Nell’era della sharing economy non sempre le piattaforme di condivisione hanno vita semplice. L’ennesima testimonianza arriva da Amsterdam, dove l’amministrazione ha deciso di limitare fortemente l’attività degli host presenti su Airbnb: a partire dal 2018 non potranno affittare stanze o appartamenti per più di 30 giorni all’anno. Dimezzato il tetto dei 60 giorni introdotto solo pochi mesi fa.
La capitale olandese non è l’unica ad aver sollevato la questione: Londra e Parigi hanno imposto limiti più permissivi, rispettivamente a 90 e 120 giorni all’anno, mentre nello stato di New York vige una normativa che al contrario impedisce qualsiasi contratto d’affitto al di sotto dei 30 giorni all’anno. A San Francisco è stato chiesto agli host di registrarsi in un registro pubblico per meglio controllarne l’attività. In Italia è invece stata Federalberghi Liguria a puntare il dito contro la piattaforma, per via di un accordo siglato con la regione ritenuto anticoncorrenziale. Queste le parole di Laurens Ivens, assessore di Amsterdam.
Sono consapevole che limitare la durata degli affitti non rappresenti la soluzione ai problemi di congestione della città, ma ridurrà le situazioni critiche causate dai turisti in alcune zone e renderà meno appetibile usare la propria casa come fonte di guadagno.
L’impressione è che l’unico problema che una misura di questo tipo possa risolvere è rappresentato dalla concorrenza operata da chi condivide un alloggio sulla piattaforma nei confronti di hotel, alberghi e strutture ricettive tradizionali.
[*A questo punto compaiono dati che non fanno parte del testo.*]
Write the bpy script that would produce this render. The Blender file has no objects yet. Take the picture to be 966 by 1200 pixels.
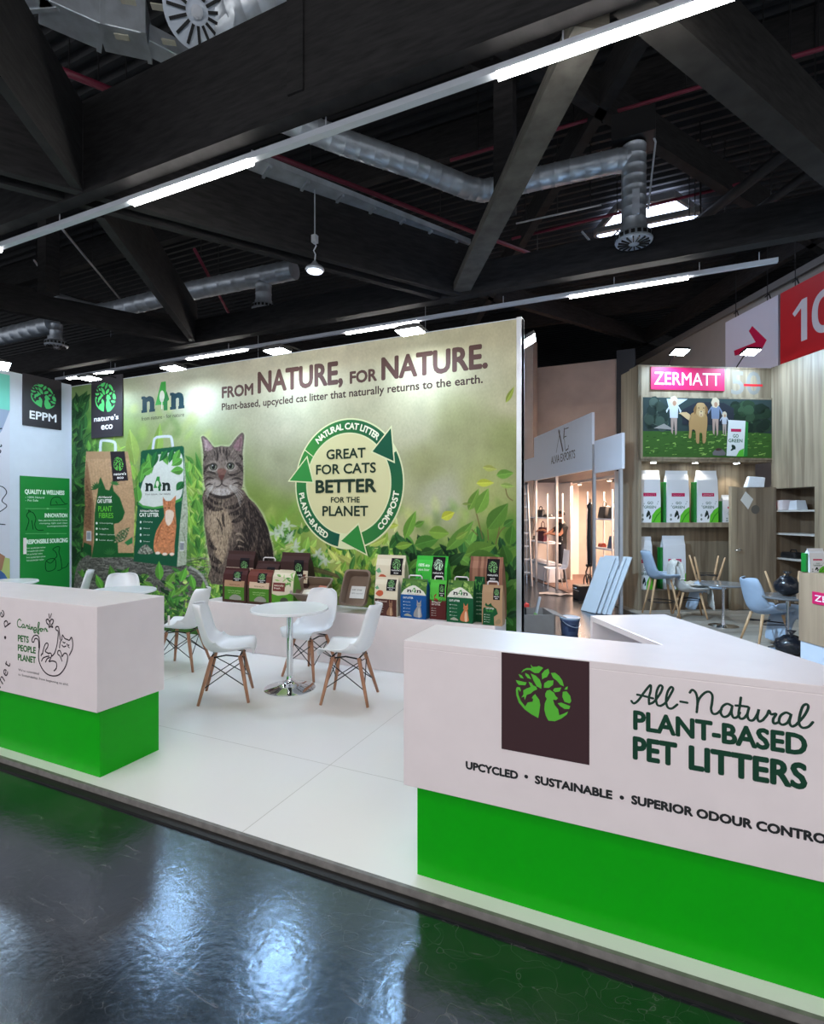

Pronta la replica di Bo de Koning, Public Policy Manager di Airbnb per l’area Netherlands and Nordics, che esprime il proprio disappunto e quello degli host che inevitabilmente vedranno ridursi le possibilità di guadagno.
La community di Airbnb, che conta 19.000 host ad Amsterdam, è delusa dall’annuncio il cui obiettivo è quello di favorire i grandi hotel, a discapito delle famiglie locali che occasionalmente condividono le loro case.